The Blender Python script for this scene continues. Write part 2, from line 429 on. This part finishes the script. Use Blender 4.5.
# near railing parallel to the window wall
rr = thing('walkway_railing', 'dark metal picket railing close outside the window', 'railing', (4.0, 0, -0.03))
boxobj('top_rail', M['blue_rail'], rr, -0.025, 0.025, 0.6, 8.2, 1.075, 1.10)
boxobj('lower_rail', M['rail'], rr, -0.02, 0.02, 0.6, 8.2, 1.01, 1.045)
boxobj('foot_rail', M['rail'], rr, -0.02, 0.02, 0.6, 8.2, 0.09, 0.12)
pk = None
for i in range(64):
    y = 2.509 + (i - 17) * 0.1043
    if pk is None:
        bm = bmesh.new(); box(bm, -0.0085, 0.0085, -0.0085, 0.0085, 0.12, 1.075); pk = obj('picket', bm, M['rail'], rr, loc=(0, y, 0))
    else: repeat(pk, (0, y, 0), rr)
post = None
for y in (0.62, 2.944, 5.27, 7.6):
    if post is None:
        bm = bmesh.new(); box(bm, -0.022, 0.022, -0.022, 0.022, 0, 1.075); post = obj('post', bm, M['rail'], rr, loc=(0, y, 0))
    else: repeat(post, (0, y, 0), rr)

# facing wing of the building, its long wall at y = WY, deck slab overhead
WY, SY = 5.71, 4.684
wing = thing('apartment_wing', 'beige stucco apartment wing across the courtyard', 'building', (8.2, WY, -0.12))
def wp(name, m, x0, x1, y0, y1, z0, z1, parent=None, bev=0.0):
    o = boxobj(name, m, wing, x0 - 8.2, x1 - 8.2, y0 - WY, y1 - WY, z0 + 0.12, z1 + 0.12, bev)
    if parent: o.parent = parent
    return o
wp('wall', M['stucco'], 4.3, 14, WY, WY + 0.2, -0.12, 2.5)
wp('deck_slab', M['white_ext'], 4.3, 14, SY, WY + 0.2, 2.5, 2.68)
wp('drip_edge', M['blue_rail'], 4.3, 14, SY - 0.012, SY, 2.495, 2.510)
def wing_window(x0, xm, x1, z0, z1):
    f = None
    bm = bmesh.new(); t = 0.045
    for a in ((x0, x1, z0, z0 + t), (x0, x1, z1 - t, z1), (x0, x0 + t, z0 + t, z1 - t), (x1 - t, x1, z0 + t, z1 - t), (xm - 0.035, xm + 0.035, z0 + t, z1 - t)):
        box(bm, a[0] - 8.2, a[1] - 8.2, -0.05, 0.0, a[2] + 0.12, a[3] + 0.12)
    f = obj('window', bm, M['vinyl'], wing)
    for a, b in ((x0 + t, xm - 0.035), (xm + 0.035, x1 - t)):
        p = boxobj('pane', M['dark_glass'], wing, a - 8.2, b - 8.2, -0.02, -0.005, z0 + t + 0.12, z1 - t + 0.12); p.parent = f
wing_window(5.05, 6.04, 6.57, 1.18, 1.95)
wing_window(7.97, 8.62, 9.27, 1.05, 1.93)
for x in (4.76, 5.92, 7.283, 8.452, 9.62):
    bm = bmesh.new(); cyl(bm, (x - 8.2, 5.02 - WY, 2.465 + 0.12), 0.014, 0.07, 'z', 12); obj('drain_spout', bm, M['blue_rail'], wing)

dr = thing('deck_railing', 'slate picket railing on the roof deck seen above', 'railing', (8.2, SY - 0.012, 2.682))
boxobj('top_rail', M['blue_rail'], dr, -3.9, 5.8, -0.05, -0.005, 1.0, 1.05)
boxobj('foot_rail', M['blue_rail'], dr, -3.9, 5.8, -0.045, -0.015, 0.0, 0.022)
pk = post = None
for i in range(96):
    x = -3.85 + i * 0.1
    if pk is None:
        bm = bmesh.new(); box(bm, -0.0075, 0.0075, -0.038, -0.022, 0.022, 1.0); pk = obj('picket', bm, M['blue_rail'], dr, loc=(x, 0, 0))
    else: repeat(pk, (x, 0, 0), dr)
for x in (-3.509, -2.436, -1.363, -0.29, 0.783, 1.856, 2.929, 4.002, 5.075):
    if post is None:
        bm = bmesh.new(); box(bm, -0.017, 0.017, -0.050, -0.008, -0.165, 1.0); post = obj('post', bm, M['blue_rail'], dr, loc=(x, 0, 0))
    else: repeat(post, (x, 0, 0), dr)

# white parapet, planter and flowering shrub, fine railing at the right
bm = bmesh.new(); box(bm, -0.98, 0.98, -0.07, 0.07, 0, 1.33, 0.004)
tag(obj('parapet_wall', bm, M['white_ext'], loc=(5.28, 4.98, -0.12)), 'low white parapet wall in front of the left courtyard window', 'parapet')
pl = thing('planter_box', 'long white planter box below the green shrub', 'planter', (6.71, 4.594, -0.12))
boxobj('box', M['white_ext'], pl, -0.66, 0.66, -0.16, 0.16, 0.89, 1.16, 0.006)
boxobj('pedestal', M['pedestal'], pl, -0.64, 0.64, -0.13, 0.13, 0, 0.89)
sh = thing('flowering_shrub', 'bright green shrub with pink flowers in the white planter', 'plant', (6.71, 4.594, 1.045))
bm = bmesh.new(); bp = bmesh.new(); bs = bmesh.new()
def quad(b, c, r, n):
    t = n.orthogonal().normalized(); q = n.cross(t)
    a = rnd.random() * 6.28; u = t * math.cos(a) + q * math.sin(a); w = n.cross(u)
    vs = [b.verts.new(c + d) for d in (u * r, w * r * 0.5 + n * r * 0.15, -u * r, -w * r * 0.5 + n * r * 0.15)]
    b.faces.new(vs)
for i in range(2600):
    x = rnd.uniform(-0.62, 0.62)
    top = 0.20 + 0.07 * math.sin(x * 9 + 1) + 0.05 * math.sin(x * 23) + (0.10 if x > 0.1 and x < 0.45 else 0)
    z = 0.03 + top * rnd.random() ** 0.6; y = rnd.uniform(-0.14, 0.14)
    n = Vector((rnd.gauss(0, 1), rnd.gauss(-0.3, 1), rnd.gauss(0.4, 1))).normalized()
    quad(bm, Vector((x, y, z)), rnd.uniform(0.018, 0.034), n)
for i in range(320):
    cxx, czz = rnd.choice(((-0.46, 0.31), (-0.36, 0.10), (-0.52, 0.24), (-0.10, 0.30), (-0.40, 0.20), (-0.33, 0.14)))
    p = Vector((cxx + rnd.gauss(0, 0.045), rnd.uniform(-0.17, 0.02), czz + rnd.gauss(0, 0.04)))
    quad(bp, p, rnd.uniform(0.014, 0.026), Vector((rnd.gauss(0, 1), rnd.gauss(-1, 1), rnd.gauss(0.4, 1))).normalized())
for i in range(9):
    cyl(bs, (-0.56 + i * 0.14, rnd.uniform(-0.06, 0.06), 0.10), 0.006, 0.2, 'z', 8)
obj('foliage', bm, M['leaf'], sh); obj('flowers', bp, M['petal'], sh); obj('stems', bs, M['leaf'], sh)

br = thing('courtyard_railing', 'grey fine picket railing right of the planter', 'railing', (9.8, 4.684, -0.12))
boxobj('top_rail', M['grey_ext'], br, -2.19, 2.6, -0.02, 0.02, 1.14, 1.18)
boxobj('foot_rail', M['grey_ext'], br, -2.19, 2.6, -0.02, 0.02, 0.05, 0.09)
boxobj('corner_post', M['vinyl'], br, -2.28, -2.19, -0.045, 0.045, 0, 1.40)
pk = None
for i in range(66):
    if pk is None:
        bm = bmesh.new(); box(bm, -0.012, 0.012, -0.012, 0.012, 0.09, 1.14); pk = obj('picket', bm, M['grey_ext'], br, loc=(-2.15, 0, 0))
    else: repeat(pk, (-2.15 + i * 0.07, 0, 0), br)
***
Nothing should be changed: write out all of the data as is.

The Blender Python script for this scene continues. Write part 2, from line 429 on. This part finishes the script. Use Blender 4.5.
# near railing parallel to the window wall
rr = thing('walkway_railing', 'dark metal picket railing close outside the window', 'railing', (4.0, 0, -0.03))
boxobj('top_rail', M['blue_rail'], rr, -0.025, 0.025, 0.6, 8.2, 1.075, 1.10)
boxobj('lower_rail', M['rail'], rr, -0.02, 0.02, 0.6, 8.2, 1.01, 1.045)
boxobj('foot_rail', M['rail'], rr, -0.02, 0.02, 0.6, 8.2, 0.09, 0.12)
pk = None
for i in range(64):
    y = 2.509 + (i - 17) * 0.1043
    if pk is None:
        bm = bmesh.new(); box(bm, -0.0085, 0.0085, -0.0085, 0.0085, 0.12, 1.075); pk = obj('picket', bm, M['rail'], rr, loc=(0, y, 0))
    else: repeat(pk, (0, y, 0), rr)
post = None
for y in (0.62, 2.944, 5.27, 7.6):
    if post is None:
        bm = bmesh.new(); box(bm, -0.022, 0.022, -0.022, 0.022, 0, 1.075); post = obj('post', bm, M['rail'], rr, loc=(0, y, 0))
    else: repeat(post, (0, y, 0), rr)

# facing wing of the building, its long wall at y = WY, deck slab overhead
WY, SY = 5.71, 4.684
wing = thing('apartment_wing', 'beige stucco apartment wing across the courtyard', 'building', (8.2, WY, -0.12))
def wp(name, m, x0, x1, y0, y1, z0, z1, parent=None, bev=0.0):
    o = boxobj(name, m, wing, x0 - 8.2, x1 - 8.2, y0 - WY, y1 - WY, z0 + 0.12, z1 + 0.12, bev)
    if parent: o.parent = parent
    return o
wp('wall', M['stucco'], 4.3, 14, WY, WY + 0.2, -0.12, 2.5)
wp('deck_slab', M['white_ext'], 4.3, 14, SY, WY + 0.2, 2.5, 2.68)
wp('drip_edge', M['blue_rail'], 4.3, 14, SY - 0.012, SY, 2.495, 2.510)
def wing_window(x0, xm, x1, z0, z1):
    f = None
    bm = bmesh.new(); t = 0.045
    for a in ((x0, x1, z0, z0 + t), (x0, x1, z1 - t, z1), (x0, x0 + t, z0 + t, z1 - t), (x1 - t, x1, z0 + t, z1 - t), (xm - 0.035, xm + 0.035, z0 + t, z1 - t)):
        box(bm, a[0] - 8.2, a[1] - 8.2, -0.05, 0.0, a[2] + 0.12, a[3] + 0.12)
    f = obj('window', bm, M['vinyl'], wing)
    for a, b in ((x0 + t, xm - 0.035), (xm + 0.035, x1 - t)):
        p = boxobj('pane', M['dark_glass'], wing, a - 8.2, b - 8.2, -0.02, -0.005, z0 + t + 0.12, z1 - t + 0.12); p.parent = f
wing_window(5.05, 6.04, 6.57, 1.18, 1.95)
wing_window(7.97, 8.62, 9.27, 1.05, 1.93)
for x in (4.76, 5.92, 7.283, 8.452, 9.62):
    bm = bmesh.new(); cyl(bm, (x - 8.2, 5.02 - WY, 2.465 + 0.12), 0.014, 0.07, 'z', 12); obj('drain_spout', bm, M['blue_rail'], wing)

dr = thing('deck_railing', 'slate picket railing on the roof deck seen above', 'railing', (8.2, SY - 0.012, 2.682))
boxobj('top_rail', M['blue_rail'], dr, -3.9, 5.8, -0.05, -0.005, 1.0, 1.05)
boxobj('foot_rail', M['blue_rail'], dr, -3.9, 5.8, -0.045, -0.015, 0.0, 0.022)
pk = post = None
for i in range(96):
    x = -3.85 + i * 0.1
    if pk is None:
        bm = bmesh.new(); box(bm, -0.0075, 0.0075, -0.038, -0.022, 0.022, 1.0); pk = obj('picket', bm, M['blue_rail'], dr, loc=(x, 0, 0))
    else: repeat(pk, (x, 0, 0), dr)
for x in (-3.509, -2.436, -1.363, -0.29, 0.783, 1.856, 2.929, 4.002, 5.075):
    if post is None:
        bm = bmesh.new(); box(bm, -0.017, 0.017, -0.050, -0.008, -0.165, 1.0); post = obj('post', bm, M['blue_rail'], dr, loc=(x, 0, 0))
    else: repeat(post, (x, 0, 0), dr)

# white parapet, planter and flowering shrub, fine railing at the right
bm = bmesh.new(); box(bm, -0.98, 0.98, -0.07, 0.07, 0, 1.33, 0.004)
tag(obj('parapet_wall', bm, M['white_ext'], loc=(5.28, 4.98, -0.12)), 'low white parapet wall in front of the left courtyard window', 'parapet')
pl = thing('planter_box', 'long white planter box below the green shrub', 'planter', (6.71, 4.594, -0.12))
boxobj('box', M['white_ext'], pl, -0.66, 0.66, -0.16, 0.16, 0.89, 1.16, 0.006)
boxobj('pedestal', M['pedestal'], pl, -0.64, 0.64, -0.13, 0.13, 0, 0.89)
sh = thing('flowering_shrub', 'bright green shrub with pink flowers in the white planter', 'plant', (6.71, 4.594, 1.045))
bm = bmesh.new(); bp = bmesh.new(); bs = bmesh.new()
def quad(b, c, r, n):
    t = n.orthogonal().normalized(); q = n.cross(t)
    a = rnd.random() * 6.28; u = t * math.cos(a) + q * math.sin(a); w = n.cross(u)
    vs = [b.verts.new(c + d) for d in (u * r, w * r * 0.5 + n * r * 0.15, -u * r, -w * r * 0.5 + n * r * 0.15)]
    b.faces.new(vs)
for i in range(2600):
    x = rnd.uniform(-0.62, 0.62)
    top = 0.20 + 0.07 * math.sin(x * 9 + 1) + 0.05 * math.sin(x * 23) + (0.10 if x > 0.1 and x < 0.45 else 0)
    z = 0.03 + top * rnd.random() ** 0.6; y = rnd.uniform(-0.14, 0.14)
    n = Vector((rnd.gauss(0, 1), rnd.gauss(-0.3, 1), rnd.gauss(0.4, 1))).normalized()
    quad(bm, Vector((x, y, z)), rnd.uniform(0.018, 0.034), n)
for i in range(320):
    cxx, czz = rnd.choice(((-0.46, 0.31), (-0.36, 0.10), (-0.52, 0.24), (-0.10, 0.30), (-0.40, 0.20), (-0.33, 0.14)))
    p = Vector((cxx + rnd.gauss(0, 0.045), rnd.uniform(-0.17, 0.02), czz + rnd.gauss(0, 0.04)))
    quad(bp, p, rnd.uniform(0.014, 0.026), Vector((rnd.gauss(0, 1), rnd.gauss(-1, 1), rnd.gauss(0.4, 1))).normalized())
for i in range(9):
    cyl(bs, (-0.56 + i * 0.14, rnd.uniform(-0.06, 0.06), 0.10), 0.006, 0.2, 'z', 8)
obj('foliage', bm, M['leaf'], sh); obj('flowers', bp, M['petal'], sh); obj('stems', bs, M['leaf'], sh)

br = thing('courtyard_railing', 'grey fine picket railing right of the planter', 'railing', (9.8, 4.684, -0.12))
boxobj('top_rail', M['grey_ext'], br, -2.19, 2.6, -0.02, 0.02, 1.14, 1.18)
boxobj('foot_rail', M['grey_ext'], br, -2.19, 2.6, -0.02, 0.02, 0.05, 0.09)
boxobj('corner_post', M['vinyl'], br, -2.28, -2.19, -0.045, 0.045, 0, 1.40)
pk = None
for i in range(66):
    if pk is None:
        bm = bmesh.new(); box(bm, -0.012, 0.012, -0.012, 0.012, 0.09, 1.14); pk = obj('picket', bm, M['grey_ext'], br, loc=(-2.15, 0, 0))
    else: repeat(pk, (-2.15 + i * 0.07, 0, 0), br)